Agree but the new interface is jaring enough. I wanted to use bog standard colors.
For the ebook reader on the main page at magicscroll.net you can set it to use Ethan Schoonover's solarized colors: http://ethanschoonover.com/solarized which I prefer to the black on white.
Thanks, the arrows are a relic from the ebook reader on the main site. With that I specifically wanted users to discover the scrolling only by accident after they were already familiar with the pagination.
I tried it without allowing the scroll back on the first page (i.e. stop the white page from appearing behind.) but it made the ui feel stuck.
Just anecdotal but magicscroll.net is a pretty popular ebook reader. Though that might be inspite of the scrolling rather than because of it.
For everyone who doesn't like it immediately please try it for a few days if you're able.

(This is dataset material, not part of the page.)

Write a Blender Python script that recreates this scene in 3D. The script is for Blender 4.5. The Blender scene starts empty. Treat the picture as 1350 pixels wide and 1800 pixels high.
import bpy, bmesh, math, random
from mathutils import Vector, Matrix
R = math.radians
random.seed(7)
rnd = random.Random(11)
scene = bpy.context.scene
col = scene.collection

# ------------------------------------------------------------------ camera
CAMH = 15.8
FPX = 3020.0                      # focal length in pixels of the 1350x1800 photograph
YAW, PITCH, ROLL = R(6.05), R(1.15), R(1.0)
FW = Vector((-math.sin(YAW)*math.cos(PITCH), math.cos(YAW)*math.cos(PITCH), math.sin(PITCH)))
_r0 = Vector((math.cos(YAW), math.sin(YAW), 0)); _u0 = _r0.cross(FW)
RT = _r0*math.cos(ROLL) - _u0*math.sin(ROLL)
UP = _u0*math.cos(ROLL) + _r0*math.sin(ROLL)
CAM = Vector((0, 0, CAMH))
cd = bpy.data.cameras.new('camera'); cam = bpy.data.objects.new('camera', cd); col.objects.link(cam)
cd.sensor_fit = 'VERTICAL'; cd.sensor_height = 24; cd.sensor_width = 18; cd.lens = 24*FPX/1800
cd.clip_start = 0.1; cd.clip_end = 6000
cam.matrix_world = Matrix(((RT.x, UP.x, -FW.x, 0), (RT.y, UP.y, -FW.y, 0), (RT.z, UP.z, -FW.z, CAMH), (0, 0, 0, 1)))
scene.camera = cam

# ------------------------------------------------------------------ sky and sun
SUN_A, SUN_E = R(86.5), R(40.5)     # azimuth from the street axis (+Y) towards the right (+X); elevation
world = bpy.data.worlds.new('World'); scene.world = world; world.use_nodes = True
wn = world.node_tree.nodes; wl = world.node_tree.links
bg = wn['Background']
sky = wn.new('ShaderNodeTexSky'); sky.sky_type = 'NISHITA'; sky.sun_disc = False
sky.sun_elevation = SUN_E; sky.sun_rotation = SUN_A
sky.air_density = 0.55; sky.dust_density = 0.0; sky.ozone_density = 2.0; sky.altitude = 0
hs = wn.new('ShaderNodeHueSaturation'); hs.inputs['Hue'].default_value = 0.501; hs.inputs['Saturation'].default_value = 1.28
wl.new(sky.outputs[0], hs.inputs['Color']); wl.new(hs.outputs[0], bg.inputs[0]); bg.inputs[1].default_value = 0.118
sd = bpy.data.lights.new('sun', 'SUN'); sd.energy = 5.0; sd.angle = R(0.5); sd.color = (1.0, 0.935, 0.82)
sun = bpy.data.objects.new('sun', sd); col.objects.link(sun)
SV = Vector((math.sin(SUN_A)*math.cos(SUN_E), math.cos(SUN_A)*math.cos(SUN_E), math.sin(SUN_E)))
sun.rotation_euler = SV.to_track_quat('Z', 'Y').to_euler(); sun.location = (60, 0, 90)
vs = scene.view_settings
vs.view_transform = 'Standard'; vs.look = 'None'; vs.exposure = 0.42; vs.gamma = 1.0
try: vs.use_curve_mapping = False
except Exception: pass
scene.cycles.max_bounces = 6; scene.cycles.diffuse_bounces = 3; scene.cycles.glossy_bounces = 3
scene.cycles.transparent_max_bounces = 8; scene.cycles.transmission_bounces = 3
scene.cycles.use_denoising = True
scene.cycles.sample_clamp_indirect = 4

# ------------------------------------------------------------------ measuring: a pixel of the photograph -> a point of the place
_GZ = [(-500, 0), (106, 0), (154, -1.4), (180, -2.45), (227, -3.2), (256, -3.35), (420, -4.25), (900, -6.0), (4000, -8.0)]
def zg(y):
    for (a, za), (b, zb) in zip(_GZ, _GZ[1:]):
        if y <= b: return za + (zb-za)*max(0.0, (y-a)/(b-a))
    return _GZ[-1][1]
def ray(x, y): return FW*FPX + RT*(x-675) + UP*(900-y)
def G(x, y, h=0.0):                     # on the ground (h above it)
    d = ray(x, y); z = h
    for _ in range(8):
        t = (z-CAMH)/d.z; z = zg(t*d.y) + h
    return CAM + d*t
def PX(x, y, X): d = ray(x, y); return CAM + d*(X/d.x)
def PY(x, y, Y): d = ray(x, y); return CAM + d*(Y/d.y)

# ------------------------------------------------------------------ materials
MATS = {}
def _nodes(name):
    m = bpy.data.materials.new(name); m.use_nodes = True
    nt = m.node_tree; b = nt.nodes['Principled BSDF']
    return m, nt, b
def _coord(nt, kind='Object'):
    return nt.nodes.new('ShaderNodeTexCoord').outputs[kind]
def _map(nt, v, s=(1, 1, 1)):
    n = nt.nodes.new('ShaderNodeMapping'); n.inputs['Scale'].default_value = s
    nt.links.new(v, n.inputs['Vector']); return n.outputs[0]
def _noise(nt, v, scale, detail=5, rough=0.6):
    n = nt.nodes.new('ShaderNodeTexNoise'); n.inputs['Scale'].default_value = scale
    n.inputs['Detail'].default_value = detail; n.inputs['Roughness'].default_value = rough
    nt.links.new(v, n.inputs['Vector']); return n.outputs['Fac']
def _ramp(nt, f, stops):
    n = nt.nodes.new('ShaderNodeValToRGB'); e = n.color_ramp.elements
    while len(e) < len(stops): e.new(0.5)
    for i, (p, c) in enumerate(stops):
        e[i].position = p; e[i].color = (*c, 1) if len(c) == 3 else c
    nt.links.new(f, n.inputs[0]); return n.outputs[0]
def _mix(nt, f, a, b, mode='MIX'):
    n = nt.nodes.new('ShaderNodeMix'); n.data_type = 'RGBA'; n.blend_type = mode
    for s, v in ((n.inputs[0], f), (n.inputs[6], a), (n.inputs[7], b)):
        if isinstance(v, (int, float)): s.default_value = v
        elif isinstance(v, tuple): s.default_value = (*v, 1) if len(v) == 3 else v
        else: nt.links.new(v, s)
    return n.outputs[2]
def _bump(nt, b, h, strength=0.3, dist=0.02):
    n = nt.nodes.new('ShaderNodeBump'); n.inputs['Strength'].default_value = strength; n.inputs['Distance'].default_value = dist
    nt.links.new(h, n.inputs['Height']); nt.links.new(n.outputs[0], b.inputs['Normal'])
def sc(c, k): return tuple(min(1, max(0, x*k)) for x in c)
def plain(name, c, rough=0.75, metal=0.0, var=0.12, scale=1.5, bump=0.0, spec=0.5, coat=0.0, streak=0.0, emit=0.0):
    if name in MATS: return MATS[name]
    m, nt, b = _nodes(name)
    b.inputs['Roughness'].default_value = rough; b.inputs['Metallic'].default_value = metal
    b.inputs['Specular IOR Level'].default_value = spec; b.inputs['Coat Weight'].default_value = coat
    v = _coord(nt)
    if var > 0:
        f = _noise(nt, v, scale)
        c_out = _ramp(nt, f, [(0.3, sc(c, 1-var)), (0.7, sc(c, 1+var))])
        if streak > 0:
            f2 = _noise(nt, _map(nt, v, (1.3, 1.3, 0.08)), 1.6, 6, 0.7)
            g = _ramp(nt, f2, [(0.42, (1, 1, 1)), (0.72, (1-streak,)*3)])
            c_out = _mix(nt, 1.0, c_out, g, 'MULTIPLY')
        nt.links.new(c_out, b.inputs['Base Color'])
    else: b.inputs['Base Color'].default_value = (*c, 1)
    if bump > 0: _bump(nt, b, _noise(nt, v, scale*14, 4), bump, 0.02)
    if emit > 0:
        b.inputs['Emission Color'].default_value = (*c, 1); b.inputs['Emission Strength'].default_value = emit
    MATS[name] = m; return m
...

I'm working against decades of learnt behavior so I don't think you can judge it on immediate impressions.
Yes, this is hard to keep track of even after window resizes which changes how many words appear on each page. To do it I'd need to store info about page position in local storage. which is possible with the extension but might be a bit too much effort. I can't think of a way to do it with the bookmarklet at the moment.
I found some stickyness on Firefox 18. I've deployed a fix but I put a 24 hour cache in front of the page before posting it to hn so it'll probably only update for you this time tomorrow.